Inuit Women and Poverty notes that food insecurity is at a crisis level in the region while lack of access to reliable and safe child care impedes access to work and wages. And for Inuit who do earn wages, the reality is stark: “The median individual before-tax income for Inuit in Inuit Nunangat is $23,485, while it is $92,011 for non-Indigenous people in the same region, a gap of more than $68,000” (pg. 22).
The Inuit Women and Girls chapter concludes with a call for Inuit women’s involvement in leadership and decision-making. This is a consistent theme throughout the three chapters of Unfinished Business focused on Indigenous, Inuit, and Metis women and girls – a desire and demand to speak on behalf of themselves, to bring to decision-making their own knowledge, expertise, and perspective. Another theme is a reckoning on unfinished business. The contributors to these chapters are aware of their rights on the national and international levels and are calling upon the Canadian government to fulfill promises, to behave in a respectful manner, and to be an ethical partner in the nation to nation relationship.

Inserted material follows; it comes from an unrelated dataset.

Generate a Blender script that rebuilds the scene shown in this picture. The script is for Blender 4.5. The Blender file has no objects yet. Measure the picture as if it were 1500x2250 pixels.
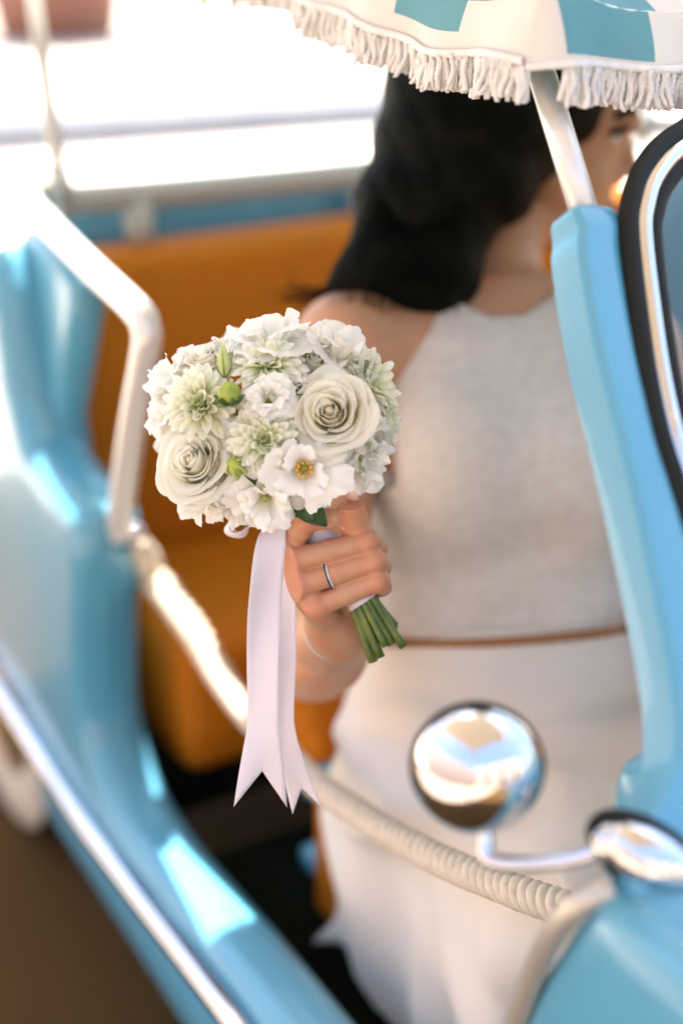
import bpy, bmesh, math, random
import numpy as np
from mathutils import Vector, Matrix, Quaternion
random.seed(7); rng = np.random.default_rng(7)
scn = bpy.context.scene
COL = scn.collection
R_ = math.radians
# ------------------------------------------------------------------ camera, sky, sun, exposure
HEAD, PITCH = R_(30), R_(24.5)
CAM = np.array([0.0, 0.0, 1.5]); FPX = 3125.0
FWD = np.array([-math.cos(PITCH)*math.cos(HEAD), math.cos(PITCH)*math.sin(HEAD), -math.sin(PITCH)])
RGT = np.array([math.sin(HEAD), math.cos(HEAD), 0.0]); UPV = np.cross(RGT, FWD)
cam = bpy.data.cameras.new('camera'); camo = bpy.data.objects.new('camera', cam); COL.objects.link(camo)
camo.matrix_world = Matrix(((RGT[0], UPV[0], -FWD[0], CAM[0]), (RGT[1], UPV[1], -FWD[1], CAM[1]),
                            (RGT[2], UPV[2], -FWD[2], CAM[2]), (0, 0, 0, 1)))
cam.sensor_fit = 'VERTICAL'; cam.sensor_height = 36; cam.lens = 50; cam.clip_start = 0.02; cam.clip_end = 500
cam.dof.use_dof = True; cam.dof.focus_distance = 1.175; cam.dof.aperture_fstop = 1.35
scn.camera = camo
SUN = np.array([-0.30, 0.10, 1.0]); SUN /= np.linalg.norm(SUN)
w = bpy.data.worlds.new('World'); scn.world = w; w.use_nodes = True
nt = w.node_tree; sky = nt.nodes.new('ShaderNodeTexSky'); sky.sky_type = 'NISHITA'; sky.sun_disc = False
sky.sun_elevation = math.asin(SUN[2]); sky.sun_rotation = math.atan2(SUN[0], SUN[1])
sky.air_density = 1.0; sky.dust_density = 3.0; sky.ozone_density = 1.0
nt.links.new(sky.outputs[0], nt.nodes['Background'].inputs[0]); nt.nodes['Background'].inputs[1].default_value = 0.13
sl = bpy.data.lights.new('sun', 'SUN'); so = bpy.data.objects.new('sun', sl); COL.objects.link(so)
sl.energy = 5.0; sl.angle = R_(0.5); sl.color = (1.0, 0.95, 0.87)
so.rotation_euler = Vector(-SUN).to_track_quat('-Z', 'Y').to_euler()
scn.view_settings.view_transform = 'Standard'; scn.view_settings.look = 'None'
scn.view_settings.exposure = 2.36; scn.view_settings.gamma = 1.0; scn.view_settings.use_curve_mapping = False
scn.cycles.max_bounces = 8; scn.cycles.transparent_max_bounces = 12
scn.cycles.use_denoising = True; scn.cycles.sample_clamp_indirect = 6

def U(px, py, d=None, x=None, y=None, z=None):
    """photo pixel -> point of the place, at depth d or on an axis plane"""
    v = FWD + RGT*(px-750)/FPX + UPV*(1125-py)/FPX
    if d is None:
        d = x/v[0] if x is not None else (y/v[1] if y is not None else (z-CAM[2])/v[2])
    return CAM + v*d
nrm = lambda v: np.asarray(v, float)/np.linalg.norm(v)

# ------------------------------------------------------------------ materials
def mat(name, col, rough=0.5, metal=0.0, coat=0.0, noise=None, bump=None, sss=0.0, sheen=0.0, spec=0.5, transl=0.0, sssr=(0.01, .004, .002)):
    m = bpy.data.materials.new(name); m.use_nodes = True; n = m.node_tree.nodes; l = m.node_tree.links
    b = n['Principled BSDF']
    b.inputs['Base Color'].default_value = (*col, 1); b.inputs['Roughness'].default_value = rough
    b.inputs['Metallic'].default_value = metal; b.inputs['Coat Weight'].default_value = coat
    b.inputs['Coat Roughness'].default_value = 0.06; b.inputs['Specular IOR Level'].default_value = spec
    b.inputs['Sheen Weight'].default_value = sheen
    if sss:
        b.inputs['Subsurface Weight'].default_value = sss; b.inputs['Subsurface Radius'].default_value = sssr
        b.inputs['Subsurface Scale'].default_value = 1.0
    tc = n.new('ShaderNodeTexCoord')
    if noise:                                   # (scale, second colour, detail, contrast lo, hi)
        sc, c2, det, lo, hi = noise
        t = n.new('ShaderNodeTexNoise'); t.inputs['Scale'].default_value = sc; t.inputs['Detail'].default_value = det
        l.new(tc.outputs['Object'], t.inputs['Vector'])
        r = n.new('ShaderNodeValToRGB'); r.color_ramp.elements[0].position = lo; r.color_ramp.elements[1].position = hi
        r.color_ramp.elements[0].color = (*col, 1); r.color_ramp.elements[1].color = (*c2, 1)
        l.new(t.outputs['Fac'], r.inputs['Fac']); l.new(r.outputs['Color'], b.inputs['Base Color'])
    if bump:                                    # (scale, strength, distance, stretch xyz)
        sc, st, di, stz = bump
        mp = n.new('ShaderNodeMapping'); mp.inputs['Scale'].default_value = stz; l.new(tc.outputs['Object'], mp.inputs['Vector'])
        t = n.new('ShaderNodeTexNoise'); t.inputs['Scale'].default_value = sc; t.inputs['Detail'].default_value = 4
        l.new(mp.outputs[0], t.inputs['Vector'])
        bn = n.new('ShaderNodeBump'); bn.inputs['Strength'].default_value = st; bn.inputs['Distance'].default_value = di
        l.new(t.outputs['Fac'], bn.inputs['Height']); l.new(bn.outputs[0], b.inputs['Normal'])
    if transl:
        out = n['Material Output']; tr = n.new('ShaderNodeBsdfTranslucent'); tr.inputs['Color'].default_value = (*col, 1)
        mx = n.new('ShaderNodeMixShader'); mx.inputs[0].default_value = transl
        l.new(b.outputs[0], mx.inputs[1]); l.new(tr.outputs[0], mx.inputs[2]); l.new(mx.outputs[0], out.inputs[0])
    return m

def petal_mat(name, stops, transl=0.28):
    """petal colour runs along the petal (attribute 'along': 0 at the base, 1 at the lip)"""
    m = bpy.data.materials.new(name); m.use_nodes = True; n = m.node_tree.nodes; l = m.node_tree.links
    b = n['Principled BSDF']; b.inputs['Roughness'].default_value = 0.55; b.inputs['Specular IOR Level'].default_value = 0.25
    b.inputs['Sheen Weight'].default_value = 0.1
    a = n.new('ShaderNodeAttribute'); a.attribute_name = 'along'
    r = n.new('ShaderNodeValToRGB'); cr = r.color_ramp
    while len(cr.elements) < len(stops): cr.elements.new(0.5)
    for e, (p, c) in zip(cr.elements, stops): e.position = p; e.color = (*c, 1)
    l.new(a.outputs['Fac'], r.inputs[0])
    tc = n.new('ShaderNodeTexCoord'); t = n.new('ShaderNodeTexNoise'); t.inputs['Scale'].default_value = 260; t.inputs['Detail'].default_value = 3
    l.new(tc.outputs['Object'], t.inputs['Vector'])
    bn = n.new('ShaderNodeBump'); bn.inputs['Strength'].default_value = 0.25; bn.inputs['Distance'].default_value = 0.001
    l.new(t.outputs['Fac'], bn.inputs['Height']); l.new(bn.outputs[0], b.inputs['Normal'])
    l.new(r.outputs[0], b.inputs['Base Color'])
    tr = n.new('ShaderNodeBsdfTranslucent'); l.new(r.outputs[0], tr.inputs['Color'])
    mx = n.new('ShaderNodeMixShader'); mx.inputs[0].default_value = transl
    l.new(b.outputs[0], mx.inputs[1]); l.new(tr.outputs[0], mx.inputs[2]); l.new(mx.outputs[0], n['Material Output'].inputs[0])
    return m

M = {}
M['paint'] = mat('blue_paint', (.080, .305, .435), .36, coat=.5, noise=(3, (.090, .32, .45), 3, .35, .7), bump=(900, .02, .0005, (1, 1, 1)))
M['chrome'] = mat('chrome', (.64, .64, .66), .06, 1.0, bump=(30, .05, .002, (1, 1, 1)))
M['steel'] = mat('satin_steel', (.66, .65, .62), .32, 1.0)
M['post'] = mat('painted_tube', (.70, .68, .63), .28, .3, bump=(60, .05, .001, (1, 1, 1)))
M['grey_tube'] = mat('grey_tube', (.43, .41, .36), .4, .2)
M['rubber'] = mat('rubber', (.007, .008, .006), .6, spec=.25)
M['cream'] = mat('cream_trim', (.60, .54, .44), .55, noise=(40, (.52, .45, .35), 3, .4, .6))
M['orange'] = mat('orange_weave', (.54, .165, .003), .65, spec=.2, noise=(220, (.42, .115, .002), 2, .4, .6), bump=(500, .35, .002, (1, 1, 1)))
M['carpet'] = mat('dark_mat', (.0045, .006, .0035), .95, spec=.05, noise=(60, (.008, .010, .006), 4, .4, .7), bump=(300, .4, .003, (1, 1, 1)))
M['white_fab'] = mat('white_canvas', (.72, .69, .63), .8, transl=.15, noise=(12, (.66, .62, .56), 4, .4, .7), bump=(900, .25, .001, (1, 1, 1)))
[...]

The situation for Indigenous, Metis, and Inuit women and girls is understandably bleak. The Indigenous contributors to these three chapters are frank about the discriminatory and oppressive conditions of life in Canada. What I also read in these chapters is a story of resilience, survival, and hope for the future. I am not sure if Canada deserves such a response from Indigenous, Inuit, and Metis women and girls but I applaud my IIM sisters, aunties, and nieces and will support you always.